Members in the Media
From: The Atlantic

A Short History of Empathy

The Atlantic:

In a column for The New York Times this past January, Nicholas Kristof lamented what he called the country’s “empathy gap,” imploring his readers to grasp the complex circumstances that could plunge someone into poverty. Meanwhile, the psychologist Paul Bloom has argued that a sense of empathy can actually be “parochial [and] bigoted,” making it so “the whole world cares more about a little girl stuck in a well than they do about the possible deaths of millions and millions due to climate change.”

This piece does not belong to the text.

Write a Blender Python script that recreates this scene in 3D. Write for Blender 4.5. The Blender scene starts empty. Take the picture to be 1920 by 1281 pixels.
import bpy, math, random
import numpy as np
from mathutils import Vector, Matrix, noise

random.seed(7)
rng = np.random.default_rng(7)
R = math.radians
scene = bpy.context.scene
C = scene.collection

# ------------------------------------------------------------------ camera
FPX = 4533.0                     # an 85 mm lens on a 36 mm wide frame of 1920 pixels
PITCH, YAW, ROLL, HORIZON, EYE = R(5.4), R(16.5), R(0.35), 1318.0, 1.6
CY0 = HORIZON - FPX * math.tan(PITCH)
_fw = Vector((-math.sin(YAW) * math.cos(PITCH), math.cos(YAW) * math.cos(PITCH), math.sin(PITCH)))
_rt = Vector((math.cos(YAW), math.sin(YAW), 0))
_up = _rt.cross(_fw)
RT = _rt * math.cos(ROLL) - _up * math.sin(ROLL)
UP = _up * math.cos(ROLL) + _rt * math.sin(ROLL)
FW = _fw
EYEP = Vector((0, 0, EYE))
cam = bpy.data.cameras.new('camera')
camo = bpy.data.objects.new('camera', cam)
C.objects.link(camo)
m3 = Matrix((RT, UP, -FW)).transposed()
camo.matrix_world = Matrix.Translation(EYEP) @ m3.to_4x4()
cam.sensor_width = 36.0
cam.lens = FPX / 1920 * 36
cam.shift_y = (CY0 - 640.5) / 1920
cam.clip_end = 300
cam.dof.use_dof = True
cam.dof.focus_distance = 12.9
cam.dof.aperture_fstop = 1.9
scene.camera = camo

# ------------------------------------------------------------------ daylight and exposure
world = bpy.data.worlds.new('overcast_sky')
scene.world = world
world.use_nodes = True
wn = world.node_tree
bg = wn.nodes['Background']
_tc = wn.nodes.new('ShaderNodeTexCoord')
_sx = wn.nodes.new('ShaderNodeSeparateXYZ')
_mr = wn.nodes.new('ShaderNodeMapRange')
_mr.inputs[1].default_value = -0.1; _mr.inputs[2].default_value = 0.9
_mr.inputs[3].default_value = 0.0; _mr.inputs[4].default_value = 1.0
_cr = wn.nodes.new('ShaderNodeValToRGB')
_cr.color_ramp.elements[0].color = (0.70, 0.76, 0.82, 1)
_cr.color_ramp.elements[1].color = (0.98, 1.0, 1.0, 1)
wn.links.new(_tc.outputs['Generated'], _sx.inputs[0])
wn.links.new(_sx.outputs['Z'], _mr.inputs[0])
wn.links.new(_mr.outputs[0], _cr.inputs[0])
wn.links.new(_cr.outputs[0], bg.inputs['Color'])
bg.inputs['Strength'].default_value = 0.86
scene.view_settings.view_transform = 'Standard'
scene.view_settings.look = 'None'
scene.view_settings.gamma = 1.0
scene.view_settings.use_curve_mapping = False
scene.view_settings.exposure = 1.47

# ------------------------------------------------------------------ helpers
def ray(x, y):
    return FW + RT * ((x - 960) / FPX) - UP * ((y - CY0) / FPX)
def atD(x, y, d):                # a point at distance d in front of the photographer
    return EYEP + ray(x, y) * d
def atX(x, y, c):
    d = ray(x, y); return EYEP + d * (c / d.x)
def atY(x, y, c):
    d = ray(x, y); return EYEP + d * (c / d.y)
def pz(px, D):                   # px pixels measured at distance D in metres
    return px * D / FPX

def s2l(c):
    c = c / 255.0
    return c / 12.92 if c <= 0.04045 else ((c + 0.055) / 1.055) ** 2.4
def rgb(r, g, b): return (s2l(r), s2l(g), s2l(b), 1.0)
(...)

By mid-century, empathy’s definition began to shift as some psychologists turned their attention to the science of social relations. In 1948, the experimental psychologist Rosalind Dymond Cartwright, in collaboration with her sociologist mentor, Leonard Cottrell, conducted some of the first tests measuring interpersonal empathy. In the process, she deliberately rejected empathy’s early meaning of imaginative projection, and instead emphasized interpersonal connection as the core of the concept.

The social psychologist C. Daniel Batson, who has researched empathy for decades, argues that the term can now refer to eight different concepts: knowing another’s thoughts and feelings; imagining another’s thoughts and feelings; adopting the posture of another; actually feeling as another does; imagining how one would feel or think in another’s place; feeling distress at another’s suffering; feeling for another’s suffering, sometimes called pity or compassion; and projecting oneself into another’s situation.